What would you say if you saw this US president’s behaviour in another country?

RASHMEE ROSHAN LALL November 14, 2020

The New York Times’s David Leonhardt put it most succinctly of all. Quoting political scientist Brendan Nyhan, he laid out the best way to consider events underway in the United States: what would you say if you saw it in another country?

Okay, so let’s have a go at that, today, one week after Pennsylvania was called for Joe Biden and Donald Trump refuses to accept defeat.

Imagine some distant place on the map. Somewhere we don’t normally give high marks for democratic traditions and norms. There, the president loses the election, refuses to concede, lies about the voting process, files lawsuits to have ballots thrown out, puts pressure on officials to back his claims and deploys the levers of government to prevent the transition of power.

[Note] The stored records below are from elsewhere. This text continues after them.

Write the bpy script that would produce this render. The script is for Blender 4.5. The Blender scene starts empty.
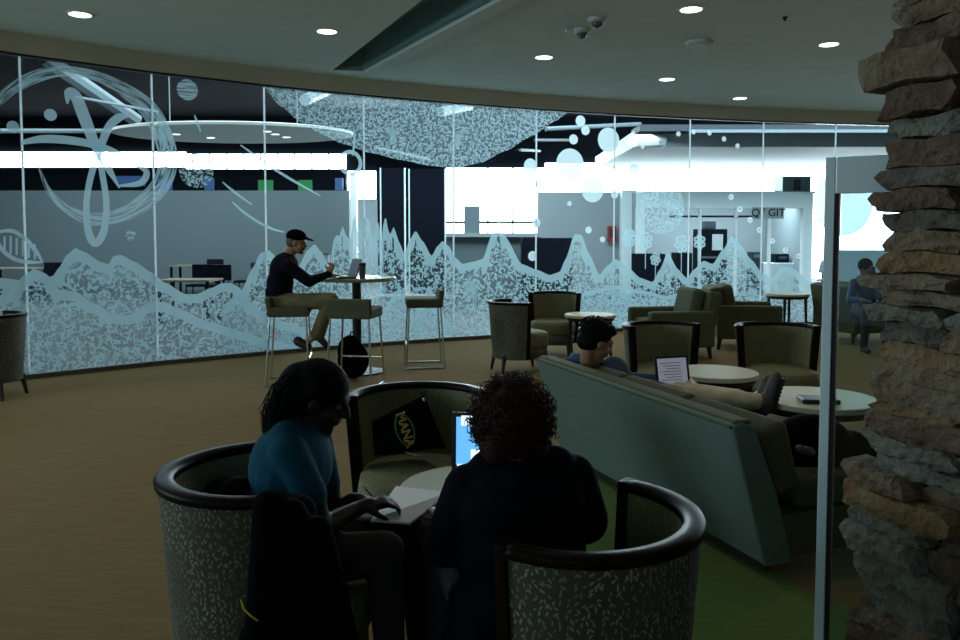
import bpy, bmesh, math, random
import numpy as np
from mathutils import Vector, Matrix, Euler, Quaternion
random.seed(7)
PI = math.pi
C = bpy.context.scene.collection
sc = bpy.context.scene

# ------------------------------------------------------------------ camera
EYE = 1.55
PITCH = math.atan(46/800)
cd = bpy.data.cameras.new('camera'); cam = bpy.data.objects.new('camera', cd); C.objects.link(cam)
cam.location = (0, 0, EYE)
cam.rotation_euler = (PI/2 - PITCH, 0, 0)
cd.sensor_width = 36; cd.lens = 30; cd.shift_y = -40/960
cd.clip_start = .05; cd.clip_end = 200
sc.camera = cam
# ------------------------------------------------------------------ world, lights, exposure
w = bpy.data.worlds.new('world'); sc.world = w; w.use_nodes = True
w.node_tree.nodes['Background'].inputs[0].default_value = (.50, .78, .85, 1)
w.node_tree.nodes['Background'].inputs[1].default_value = .13
sc.view_settings.view_transform = 'Standard'; sc.view_settings.look = 'None'
sc.view_settings.exposure = 0.48; sc.view_settings.gamma = 1; sc.view_settings.use_curve_mapping = False

def area(name, loc, target, sx, sy, power, col):
    l = bpy.data.lights.new(name, 'AREA'); l.shape = 'RECTANGLE'; l.size = sx; l.size_y = sy
    l.energy = power; l.color = col
    o = bpy.data.objects.new(name, l); C.objects.link(o); o.location = loc
    o.rotation_euler = (Vector(target)-Vector(loc)).to_track_quat('-Z', 'Y').to_euler()
    return o
area('daylight_side_window', (-9.5, 3.0, 2.3), (0, 5, .6), 5, 2.2, 190, (.66, .90, 1))
area('daylight_rear_window', (-3.5, -6.0, 2.4), (1.5, 6, .9), 6, 2.2, 22, (.70, .92, 1))
# daylight from the neighbouring hall's glazed far side, then added fill lamps
area('daylight_hall_window', (4, 24.5, 4.2), (0, 8, .5), 18, 2.2, 1900, (.80, .95, 1))
area('hall_fill_left', (-6, 17, 5.0), (-6, 17, 0), 14, 7, 900, (.74, .93, 1))  # added fill under the closed hall ceiling, backlights the left films
area('hall_fill_right', (7, 16.6, 5.3), (7, 20, 0), 12, 3, 1000, (.74, .93, 1))  # added lamp, no opening above it; brightens the far hall walls
area('kitchen_fill', (6.2, 21.4, 2.45), (6.2, 22.0, 0), 3.8, 1.2, 130, (.74, .93, 1))  # added lamp without a fitting, lifts the kitchen interior

# ------------------------------------------------------------------ helpers: geometry of the view (design measurements)
def ray(px, py):
    x = (px-480)/800; u = -(py-280)/800
    return Vector((x, math.cos(PITCH)+u*math.sin(PITCH), -math.sin(PITCH)+u*math.cos(PITCH)))
def G(px, py, z=0):
    r = ray(px, py); t = (z-EYE)/r.z; return Vector((r.x*t, r.y*t, z))
def Q(px, py, d):
    r = ray(px, py); t = d/r.y; return Vector((r.x*t, d, EYE+r.z*t))

# ------------------------------------------------------------------ materials
M = {}
def nt(name):
    m = bpy.data.materials.new(name); m.use_nodes = True; M[name] = m
    n = m.node_tree.nodes; l = m.node_tree.links
    return m, n, l, n['Principled BSDF']
def plain(name, col, rough=.6, metal=0, noise=.0, nscale=20, bump=0, spec=.5, sheen=0):
    m, n, l, b = nt(name)
    b.inputs['Base Color'].default_value = (*col, 1); b.inputs['Roughness'].default_value = rough
    b.inputs['Metallic'].default_value = metal; b.inputs['Specular IOR Level'].default_value = spec
    if sheen: b.inputs['Sheen Weight'].default_value = sheen
    if noise or bump:
        tc = n.new('ShaderNodeTexCoord'); no = n.new('ShaderNodeTexNoise'); no.inputs['Scale'].default_value = nscale
        no.inputs['Detail'].default_value = 6
        l.new(tc.outputs['Object'], no.inputs['Vector'])
        if noise:
            cr = n.new('ShaderNodeValToRGB')
            cr.color_ramp.elements[0].position = .3; cr.color_ramp.elements[1].position = .7
            cr.color_ramp.elements[0].color = (*[c*(1-noise) for c in col], 1)
            cr.color_ramp.elements[1].color = (*[min(1, c*(1+noise)) for c in col], 1)
            l.new(no.outputs['Fac'], cr.inputs[0]); l.new(cr.outputs[0], b.inputs['Base Color'])
        if bump:
            bp = n.new('ShaderNodeBump'); bp.inputs['Strength'].default_value = bump; bp.inputs['Distance'].default_value = .01
            l.new(no.outputs['Fac'], bp.inputs['Height']); l.new(bp.outputs[0], b.inputs['Normal'])
    return m
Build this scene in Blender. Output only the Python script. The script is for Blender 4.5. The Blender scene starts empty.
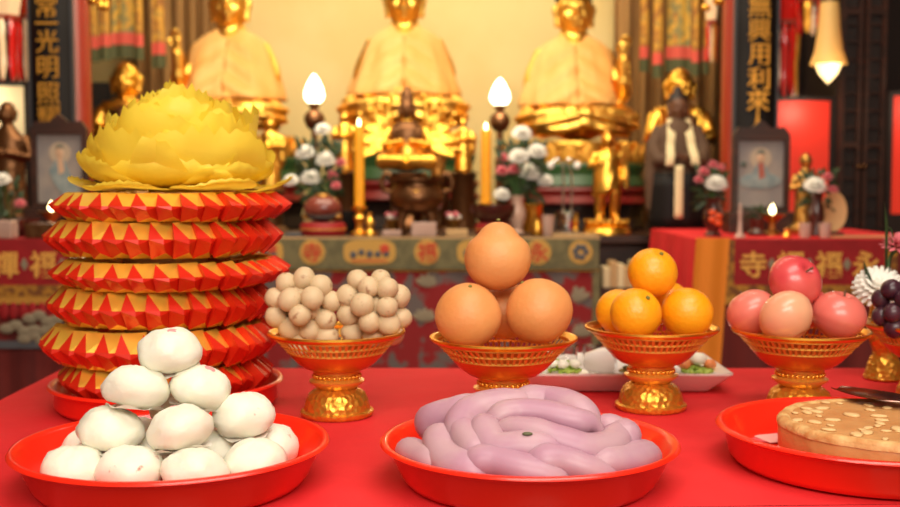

What would you call such a place and such actions?

Anti-democratic, yes.

Authoritarian, yes.

Tending to dictatorship?

Yes.

Hard though it may to accept, the United States’s current president seems to want to throw out the inconvenient results of a national election and stay in power. He wants to subvert processes and traditions that have run for 244 years.

As Michael Abramowitz, president of Freedom House, which tracks democracy, told the NYT, “What we have seen in the last week from the president more closely resembles the tactics of the kind of authoritarian leaders we follow. I never would have imagined seeing something like this in America.”

Well, now we have seen it.

The question is how do you prevent a near-coup or a real one in the future?